> **PROBLEM DESCRIPTION**
Reproduce the data that follows in its entirety, character for character.
## Begin
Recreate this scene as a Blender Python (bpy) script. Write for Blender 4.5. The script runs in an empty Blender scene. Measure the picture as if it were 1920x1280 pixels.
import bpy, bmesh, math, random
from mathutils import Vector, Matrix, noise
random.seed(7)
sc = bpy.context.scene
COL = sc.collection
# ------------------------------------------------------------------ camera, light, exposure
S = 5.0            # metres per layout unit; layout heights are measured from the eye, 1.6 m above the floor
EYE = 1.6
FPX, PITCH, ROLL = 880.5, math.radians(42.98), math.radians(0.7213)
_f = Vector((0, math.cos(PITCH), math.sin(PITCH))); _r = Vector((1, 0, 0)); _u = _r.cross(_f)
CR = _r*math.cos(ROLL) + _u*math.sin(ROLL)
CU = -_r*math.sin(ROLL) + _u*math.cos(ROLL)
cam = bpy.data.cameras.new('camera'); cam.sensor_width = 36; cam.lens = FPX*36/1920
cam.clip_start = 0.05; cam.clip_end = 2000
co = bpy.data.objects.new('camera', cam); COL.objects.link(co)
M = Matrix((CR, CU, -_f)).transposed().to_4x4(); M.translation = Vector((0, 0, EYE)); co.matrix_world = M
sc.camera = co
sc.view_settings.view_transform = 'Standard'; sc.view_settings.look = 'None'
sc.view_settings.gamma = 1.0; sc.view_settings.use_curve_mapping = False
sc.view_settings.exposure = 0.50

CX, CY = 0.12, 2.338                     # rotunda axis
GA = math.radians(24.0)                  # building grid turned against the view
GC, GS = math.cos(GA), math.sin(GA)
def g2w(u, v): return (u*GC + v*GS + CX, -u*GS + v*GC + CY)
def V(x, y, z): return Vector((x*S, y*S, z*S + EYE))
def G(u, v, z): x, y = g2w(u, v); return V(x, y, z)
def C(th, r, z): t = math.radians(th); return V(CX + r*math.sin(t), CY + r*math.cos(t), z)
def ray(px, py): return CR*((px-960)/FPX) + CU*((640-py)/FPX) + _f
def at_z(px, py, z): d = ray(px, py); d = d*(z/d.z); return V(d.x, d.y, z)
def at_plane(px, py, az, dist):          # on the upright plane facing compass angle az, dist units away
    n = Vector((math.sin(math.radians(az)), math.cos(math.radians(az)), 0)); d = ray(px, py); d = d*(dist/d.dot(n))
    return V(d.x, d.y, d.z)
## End
> **FINAL ANSWER**
Recreate this scene as a Blender Python (bpy) script. Write for Blender 4.5. The script runs in an empty Blender scene. Measure the picture as if it were 1920x1280 pixels.
import bpy, bmesh, math, random
from mathutils import Vector, Matrix, noise
random.seed(7)
sc = bpy.context.scene
COL = sc.collection
# ------------------------------------------------------------------ camera, light, exposure
S = 5.0            # metres per layout unit; layout heights are measured from the eye, 1.6 m above the floor
EYE = 1.6
FPX, PITCH, ROLL = 880.5, math.radians(42.98), math.radians(0.7213)
_f = Vector((0, math.cos(PITCH), math.sin(PITCH))); _r = Vector((1, 0, 0)); _u = _r.cross(_f)
CR = _r*math.cos(ROLL) + _u*math.sin(ROLL)
CU = -_r*math.sin(ROLL) + _u*math.cos(ROLL)
cam = bpy.data.cameras.new('camera'); cam.sensor_width = 36; cam.lens = FPX*36/1920
cam.clip_start = 0.05; cam.clip_end = 2000
co = bpy.data.objects.new('camera', cam); COL.objects.link(co)
M = Matrix((CR, CU, -_f)).transposed().to_4x4(); M.translation = Vector((0, 0, EYE)); co.matrix_world = M
sc.camera = co
sc.view_settings.view_transform = 'Standard'; sc.view_settings.look = 'None'
sc.view_settings.gamma = 1.0; sc.view_settings.use_curve_mapping = False
sc.view_settings.exposure = 0.50

CX, CY = 0.12, 2.338                     # rotunda axis
GA = math.radians(24.0)                  # building grid turned against the view
GC, GS = math.cos(GA), math.sin(GA)
def g2w(u, v): return (u*GC + v*GS + CX, -u*GS + v*GC + CY)
def V(x, y, z): return Vector((x*S, y*S, z*S + EYE))
def G(u, v, z): x, y = g2w(u, v); return V(x, y, z)
def C(th, r, z): t = math.radians(th); return V(CX + r*math.sin(t), CY + r*math.cos(t), z)
def ray(px, py): return CR*((px-960)/FPX) + CU*((640-py)/FPX) + _f
def at_z(px, py, z): d = ray(px, py); d = d*(z/d.z); return V(d.x, d.y, z)
def at_plane(px, py, az, dist):          # on the upright plane facing compass angle az, dist units away
    n = Vector((math.sin(math.radians(az)), math.cos(math.radians(az)), 0)); d = ray(px, py); d = d*(dist/d.dot(n))
    return V(d.x, d.y, d.z)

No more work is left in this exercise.